Digital art, on the other hand, is both newer and even more subjective in its pricing as collectors and financiers struggle with a new set of questions surrounding how much an artwork can be worth if it can never be physically viewed or stored. This creates a perfect landscape for criminality, as dealers and sellers can determine the value of a piece of work with little historical context to compare prices.

It’s an excellent cover to launder money, adding even more secrecy to an already challenging market where locations, identities, and source of funds are often kept private.

New But Familiar Crimes

As the art world works at speed to enter this new era of NFT transactions, financial institutions are facing a new set of issues. There are arguments over whether NFTs should be seen as a piece of art or security asset, which triggers extra regulations and legal complications.

For some time, government organizations have been increasing regulation of cryptocurrency, virtual asset service providers, and non-banking finance companies, but financial crime risks within the space are moving much more quickly than government regulations can be implemented.
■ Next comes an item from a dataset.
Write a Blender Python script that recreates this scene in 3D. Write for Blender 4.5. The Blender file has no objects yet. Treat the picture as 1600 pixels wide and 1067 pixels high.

As NFTS are gaining traction with consumers, private institutions and government bodies are struggling to identify what NFTs even are and how to handle them. This in turn leaves potential opportunities open for criminals to quickly infiltrate the market.

While institutions may find themselves overwhelmed trying to navigate new methods for fraud and money laundering, the fundamentals remain the same. Institutions undoubtedly need to develop and uplift their on-boarding, monitoring, and surveillance systems to confront these risks, but the principles of the crimes remain the same—laundering money through the art trade.

To truly manage risk, including fraud and money laundering, financial institutions, particularly those offering wealth management and private banking to an international high net-worth client base, will need to gain a deeper understanding of the source of their clients’ wealth and funding, including the role of digital assets within their portfolios. 

Similarly, NFT platforms will also likely see increasing focus on their legal know your customer/anti-money laundering obligations to help them understand their client base and report on the risks they present.

It’s therefore vital to use a holistic and contextual approach to understand this emerging risk type, and its inherent risks. Using entity resolution technology, financial institutions can consolidate data from across the institution and enrich it with external data, such as adverse media, watch lists, and corporate registry data, to help obtain a complete customer and counterparty view.

With network analytics, financial institutions can then build an understanding of the customer’s network to visualize behaviors and relationships that may elucidate money flows and suspicious connections.

In an industry that’s designed to be discrete, it’s up to financial institutions and those involved in the art trade to conduct their own internal risk management. Financial institutions must prioritize regulatory compliance and adherence to international law in their clients’ art transactions, whether they’re trading a surrealist painting or a tokenized gif.